Nico Rosberg dominated from the front, as he had all weekend
Photo: Octane Photogra
Nico was more cautious than Niki though. "Of course Lewis is still my team mate" he added, "so I always need to reckon with him at all times. He's always a fighter. It's been a good battle, it's going to continue to be."

But he finished with understated flourish. "My approach is working quite well." Indeed it is.

As for the constructors' title, that now officially is all Merc's for the third year on the spin. That was even more of a foregone conclusion.

For Lewis it was a trying weekend on and off the track. And in that most familiar of knee jerks we hear the armchair psychology - that Lewis has 'taken his eye off the ball', 'mentally checked out' etc etc... But the explanations likely are more mundane. A number said in advance that this is Lewis country, but as noted it was rather a myth. We knew that Nico had taken the previous two Suzuka poles and Lewis by his own admission had often struggled for set-up here. That's almost precisely what we got. As for the start, well Lewis has been struggling all season with those. He got defended by the unlikely source of his team mate too, who said after the race, "I see backstage, and Lewis is as focussed as ever this weekend. Putting in those long hours, working..."

After overnight rain Lewis's side of the track was particularly damp for the launch, and apparently his slot was more damp than most. To his credit though he didn't seek to use this as an excuse.

"I don't think the damp patch had anything to do with it," he said. "I made a mistake...I just got wheelspin." His boss Toto Wolff though spoke later of a clutch problem.

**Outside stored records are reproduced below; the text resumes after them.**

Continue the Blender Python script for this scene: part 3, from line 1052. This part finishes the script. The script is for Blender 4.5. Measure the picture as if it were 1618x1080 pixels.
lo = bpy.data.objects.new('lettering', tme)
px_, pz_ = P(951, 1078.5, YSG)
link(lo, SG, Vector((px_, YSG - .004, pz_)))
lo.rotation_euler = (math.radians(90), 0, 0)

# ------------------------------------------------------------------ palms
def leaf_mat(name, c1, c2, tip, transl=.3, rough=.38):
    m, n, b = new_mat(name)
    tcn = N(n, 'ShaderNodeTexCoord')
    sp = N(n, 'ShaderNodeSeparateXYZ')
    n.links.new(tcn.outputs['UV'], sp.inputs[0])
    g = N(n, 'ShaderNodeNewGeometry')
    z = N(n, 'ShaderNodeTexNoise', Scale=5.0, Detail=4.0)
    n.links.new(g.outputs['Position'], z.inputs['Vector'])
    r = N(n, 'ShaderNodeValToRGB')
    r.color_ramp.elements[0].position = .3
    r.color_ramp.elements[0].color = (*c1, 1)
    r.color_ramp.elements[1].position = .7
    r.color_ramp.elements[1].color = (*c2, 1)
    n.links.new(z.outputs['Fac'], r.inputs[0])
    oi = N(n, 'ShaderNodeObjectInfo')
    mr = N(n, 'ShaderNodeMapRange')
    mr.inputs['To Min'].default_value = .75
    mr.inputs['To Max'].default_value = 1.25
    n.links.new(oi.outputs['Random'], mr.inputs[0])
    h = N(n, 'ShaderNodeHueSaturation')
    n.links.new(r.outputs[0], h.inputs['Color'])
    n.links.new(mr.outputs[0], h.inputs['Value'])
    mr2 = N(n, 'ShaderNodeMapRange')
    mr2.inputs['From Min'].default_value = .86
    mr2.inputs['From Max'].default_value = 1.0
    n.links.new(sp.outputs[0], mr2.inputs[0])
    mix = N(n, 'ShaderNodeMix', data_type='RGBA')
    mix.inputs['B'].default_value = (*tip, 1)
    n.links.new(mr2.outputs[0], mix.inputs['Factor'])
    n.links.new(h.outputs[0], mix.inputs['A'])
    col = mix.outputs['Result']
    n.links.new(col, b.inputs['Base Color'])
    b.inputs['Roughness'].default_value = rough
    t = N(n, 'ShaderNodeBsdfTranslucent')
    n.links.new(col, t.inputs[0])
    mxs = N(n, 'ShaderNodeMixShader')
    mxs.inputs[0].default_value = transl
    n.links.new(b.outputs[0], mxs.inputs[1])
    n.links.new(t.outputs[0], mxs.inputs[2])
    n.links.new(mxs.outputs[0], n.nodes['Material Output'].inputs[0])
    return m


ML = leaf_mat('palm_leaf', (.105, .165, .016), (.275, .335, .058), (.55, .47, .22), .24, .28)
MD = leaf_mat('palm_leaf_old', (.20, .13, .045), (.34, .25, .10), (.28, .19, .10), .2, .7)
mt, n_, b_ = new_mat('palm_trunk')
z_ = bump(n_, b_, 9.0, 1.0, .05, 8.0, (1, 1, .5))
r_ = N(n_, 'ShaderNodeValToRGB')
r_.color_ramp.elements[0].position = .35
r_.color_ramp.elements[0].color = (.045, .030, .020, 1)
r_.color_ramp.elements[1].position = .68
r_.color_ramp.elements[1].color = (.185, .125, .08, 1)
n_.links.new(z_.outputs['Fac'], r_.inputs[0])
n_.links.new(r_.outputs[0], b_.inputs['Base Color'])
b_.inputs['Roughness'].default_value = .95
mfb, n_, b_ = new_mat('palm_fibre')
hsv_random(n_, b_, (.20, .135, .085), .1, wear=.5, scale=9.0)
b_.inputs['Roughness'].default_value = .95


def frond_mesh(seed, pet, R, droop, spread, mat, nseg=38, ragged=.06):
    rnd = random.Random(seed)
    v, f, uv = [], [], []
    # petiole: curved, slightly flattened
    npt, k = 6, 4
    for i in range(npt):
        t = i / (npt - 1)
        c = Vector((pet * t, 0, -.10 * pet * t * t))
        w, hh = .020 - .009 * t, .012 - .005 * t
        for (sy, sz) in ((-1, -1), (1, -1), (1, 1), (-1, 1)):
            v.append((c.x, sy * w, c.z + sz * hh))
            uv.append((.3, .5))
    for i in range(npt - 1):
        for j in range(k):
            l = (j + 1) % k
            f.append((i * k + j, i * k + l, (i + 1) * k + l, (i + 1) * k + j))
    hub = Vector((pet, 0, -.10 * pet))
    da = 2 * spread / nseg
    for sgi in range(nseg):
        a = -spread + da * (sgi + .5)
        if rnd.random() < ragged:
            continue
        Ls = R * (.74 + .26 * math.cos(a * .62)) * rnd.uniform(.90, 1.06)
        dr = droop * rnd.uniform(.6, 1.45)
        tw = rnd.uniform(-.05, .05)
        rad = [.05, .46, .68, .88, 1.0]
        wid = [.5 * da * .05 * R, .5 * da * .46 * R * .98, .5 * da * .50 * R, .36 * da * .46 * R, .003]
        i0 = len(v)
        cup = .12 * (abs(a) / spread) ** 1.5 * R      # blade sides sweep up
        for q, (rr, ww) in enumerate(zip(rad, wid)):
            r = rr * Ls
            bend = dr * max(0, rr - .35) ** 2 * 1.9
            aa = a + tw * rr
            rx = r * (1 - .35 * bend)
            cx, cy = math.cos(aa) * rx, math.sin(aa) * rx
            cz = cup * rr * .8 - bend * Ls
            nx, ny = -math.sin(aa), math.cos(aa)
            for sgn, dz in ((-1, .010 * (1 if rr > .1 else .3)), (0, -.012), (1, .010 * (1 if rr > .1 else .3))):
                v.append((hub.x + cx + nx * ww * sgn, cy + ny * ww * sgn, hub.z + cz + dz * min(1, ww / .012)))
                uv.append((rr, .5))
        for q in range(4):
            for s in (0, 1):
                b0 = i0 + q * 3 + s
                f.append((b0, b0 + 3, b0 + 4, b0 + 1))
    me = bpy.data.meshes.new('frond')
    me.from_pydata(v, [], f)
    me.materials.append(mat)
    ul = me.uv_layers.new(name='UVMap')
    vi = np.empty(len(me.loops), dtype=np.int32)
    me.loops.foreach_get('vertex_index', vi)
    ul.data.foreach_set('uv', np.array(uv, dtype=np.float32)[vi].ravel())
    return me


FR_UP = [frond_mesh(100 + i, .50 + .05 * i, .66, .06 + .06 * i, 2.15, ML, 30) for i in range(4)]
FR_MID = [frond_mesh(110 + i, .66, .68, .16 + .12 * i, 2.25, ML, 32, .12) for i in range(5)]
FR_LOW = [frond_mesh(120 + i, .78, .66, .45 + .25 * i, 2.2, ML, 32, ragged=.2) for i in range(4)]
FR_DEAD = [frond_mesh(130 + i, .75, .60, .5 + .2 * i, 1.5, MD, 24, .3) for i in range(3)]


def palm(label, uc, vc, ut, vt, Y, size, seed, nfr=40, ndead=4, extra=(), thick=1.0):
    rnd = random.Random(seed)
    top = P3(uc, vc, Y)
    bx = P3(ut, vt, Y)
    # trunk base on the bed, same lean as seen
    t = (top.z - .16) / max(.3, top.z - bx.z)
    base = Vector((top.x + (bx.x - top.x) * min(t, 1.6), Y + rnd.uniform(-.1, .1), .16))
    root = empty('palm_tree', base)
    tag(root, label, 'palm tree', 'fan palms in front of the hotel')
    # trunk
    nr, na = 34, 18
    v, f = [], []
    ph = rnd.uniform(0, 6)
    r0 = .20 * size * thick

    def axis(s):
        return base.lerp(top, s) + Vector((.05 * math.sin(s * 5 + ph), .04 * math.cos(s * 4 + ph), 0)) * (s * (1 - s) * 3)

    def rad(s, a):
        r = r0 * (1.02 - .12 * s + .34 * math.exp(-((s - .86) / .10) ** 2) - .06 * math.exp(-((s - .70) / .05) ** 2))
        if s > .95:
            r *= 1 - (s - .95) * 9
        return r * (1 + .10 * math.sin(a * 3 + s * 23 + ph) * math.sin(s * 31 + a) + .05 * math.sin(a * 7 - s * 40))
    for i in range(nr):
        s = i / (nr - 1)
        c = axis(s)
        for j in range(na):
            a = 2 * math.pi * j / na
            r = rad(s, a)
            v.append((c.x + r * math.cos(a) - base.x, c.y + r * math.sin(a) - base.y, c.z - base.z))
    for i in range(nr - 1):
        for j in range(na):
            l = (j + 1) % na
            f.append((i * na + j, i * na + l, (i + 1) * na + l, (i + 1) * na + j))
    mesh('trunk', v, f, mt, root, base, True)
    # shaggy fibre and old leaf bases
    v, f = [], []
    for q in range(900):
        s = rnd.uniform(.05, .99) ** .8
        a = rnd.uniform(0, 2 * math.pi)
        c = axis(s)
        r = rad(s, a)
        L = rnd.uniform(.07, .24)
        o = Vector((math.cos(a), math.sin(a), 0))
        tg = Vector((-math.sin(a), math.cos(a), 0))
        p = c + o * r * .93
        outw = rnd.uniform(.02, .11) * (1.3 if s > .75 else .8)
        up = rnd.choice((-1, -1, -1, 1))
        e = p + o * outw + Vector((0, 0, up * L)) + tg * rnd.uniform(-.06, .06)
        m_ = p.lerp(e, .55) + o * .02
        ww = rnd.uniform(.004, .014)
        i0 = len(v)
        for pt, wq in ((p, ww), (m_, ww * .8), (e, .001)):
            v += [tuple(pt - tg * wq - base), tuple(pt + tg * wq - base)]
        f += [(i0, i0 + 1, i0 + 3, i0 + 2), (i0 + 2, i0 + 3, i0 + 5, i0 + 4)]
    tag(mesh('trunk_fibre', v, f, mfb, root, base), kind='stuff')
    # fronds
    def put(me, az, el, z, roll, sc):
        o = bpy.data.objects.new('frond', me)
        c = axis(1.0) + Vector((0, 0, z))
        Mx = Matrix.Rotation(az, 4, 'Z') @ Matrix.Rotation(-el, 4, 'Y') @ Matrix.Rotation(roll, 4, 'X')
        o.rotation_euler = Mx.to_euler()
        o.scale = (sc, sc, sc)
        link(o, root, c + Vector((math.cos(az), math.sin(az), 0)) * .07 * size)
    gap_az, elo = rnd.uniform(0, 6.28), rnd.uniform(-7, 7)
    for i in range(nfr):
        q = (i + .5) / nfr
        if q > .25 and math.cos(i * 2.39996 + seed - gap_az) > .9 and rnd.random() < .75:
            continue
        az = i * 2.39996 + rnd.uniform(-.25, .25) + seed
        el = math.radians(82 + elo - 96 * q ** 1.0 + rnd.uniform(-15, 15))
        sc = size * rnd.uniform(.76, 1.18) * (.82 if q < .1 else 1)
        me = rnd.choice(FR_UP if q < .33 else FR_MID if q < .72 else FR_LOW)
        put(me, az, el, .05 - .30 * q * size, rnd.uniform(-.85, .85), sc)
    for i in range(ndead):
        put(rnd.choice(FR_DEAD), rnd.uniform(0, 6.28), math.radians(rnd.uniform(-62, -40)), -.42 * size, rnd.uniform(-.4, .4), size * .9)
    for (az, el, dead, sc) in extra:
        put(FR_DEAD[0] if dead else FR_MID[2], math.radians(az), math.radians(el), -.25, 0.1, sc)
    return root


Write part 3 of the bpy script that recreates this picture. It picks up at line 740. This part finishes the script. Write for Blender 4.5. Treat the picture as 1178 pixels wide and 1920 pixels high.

The two Merc pilots had contrasting demeanours
Photo: Octane Photography
And after his start boo-boo Lewis's race was excellent. He recovered to third place on this track that's far from the easiest to pass on, and oh-so nearly rescued the Merc one-two, and was only denied by Max Verstappen's personal brand of defence on the penultimate lap. He also as F1 stats guru Sean Kelly pointed out was 19.8 seconds behind Rosberg at one stage yet just 5.7 seconds behind at the end (and made a similar gain on Verstappen). He did this too without safety cars or anything else like that to assist him. 

Whatever though the upshot of this weekend is that to get his third title in a row he now needs snookers.

Lewis was aided by that on the hard tyre - used for most of the race today - the Merc's advantage is especially great, plus that at both stops the team's strategy was razor sharp. In the first round he somehow vaulted two cars (Kimi Raikkonen's and Sergio Perez's) by pitting later, then vaulted Daniel Ricciardo quickly as well. The second time around it was the classic undercut on Sebastian Vettel, from around 3.6 seconds behind, ordinarily just outside of undercut range. And Lewis was racy and determined throughout, while his out lap sectors to get ahead of Seb were superb.

"Working my way up from there [P8], it was tricky" Lewis mused later. "But I did the best I could. The middle stint the car felt good, generally the car felt great. I fought hard at the end but just didn't make it."

Verstappen spent just about the whole race pedalling intensely and doing his best to keep Rosberg honest from second place. As for the late (in every sense) move defending against Lewis, as ever Max trod the line but this time it was probably just about fair (though Merc's since protested it). As the man himself noted "I'm not going to open the door and say 'here you go'". It could be his calling card.

Max Verstappen did his best to keep Rosberg honest
Photo: Octane Photography
As for the race more generally, "Lewis was 1.5 seconds [a lap] faster at one point" said Max, "and as soon as he arrived behind me he got stuck. And I never had that kind of pace compared to Nico, so I don't think I could do anything [about beating him]."

He was glad to beat the Ferraris though. "We were helped a little bit with their penalties this weekend, because they were very strong in qualifying. But we took it, and we maximised it in the race. They had a try, but they couldn't make it and we're happy for that."

His team mate Ricciardo struggled however in traffic and with as noted an engine that appeared oddly gutless this weekend (one of his stops was tardy too thanks to a sticking right front wheel, and he was another to suffer from starting on the damp side of the grid). Sixth was his lot, near enough half a minute behind his team mate.

"We couldn't really follow the cars that well with the dirty air" said the Australian later, "and we didn't have the straightline speed to make an attack...That was pretty much that, we sort of fell behind the eight ball...I didn't feel there was anything else we could do, it was just a bit of circumstances...".

His boss Christian Horner too, in an old chestnut, spoke of problems with the fuel flow meter.

Ferrari meanwhile did its best to salvage things on race day, which in keeping with its bittersweet season got a little harder in advance as Kimi got a five place grid drop for a gearbox change, which lost him his hard won third place starting slot. Vettel got up to third early and fought from there, though as outlined lost a place to Lewis in the final stops. It, perhaps astonishingly, was his first Grand Prix at Suzuka at which he didn't finish on the podium. Kimi did what he could to end up a place lower in fifth.

The Force Indias showed up well again
Photo: Octane Photography
As always seems to be the case those with Merc power showed up well here, and the Force Indias filled the next two slots home, not far apart, with Perez ahead in P7. Williams meanwhile spent some of the day doing convincing mobile chicane impressions on their one-stop strategies, but the very same tortoise strategies at least got them a double score in ninth and tenth. Felipe Massa, who described the approach as "our only chance to score points", ended up ahead of Valtteri Bottas.

McLaren's day was miserable at Honda's home round, with Fernando Alonso and Jenson Button ending up lapped and P16 and P18 respectively, in the modest company of Saubers and Toro Rossos. For the second year in a row there were no DNFs in a Suzuka race. Button described his own race as "horrific".

Rosberg had another adjective for his Suzuka experience. "Straightforward" is how he summed it up with his engineer before heading out to the podium. And it looked that way. But we shouldn't be fooled. What Nico Rosberg is doing right now is rather extraordinary. And he keeps doing it.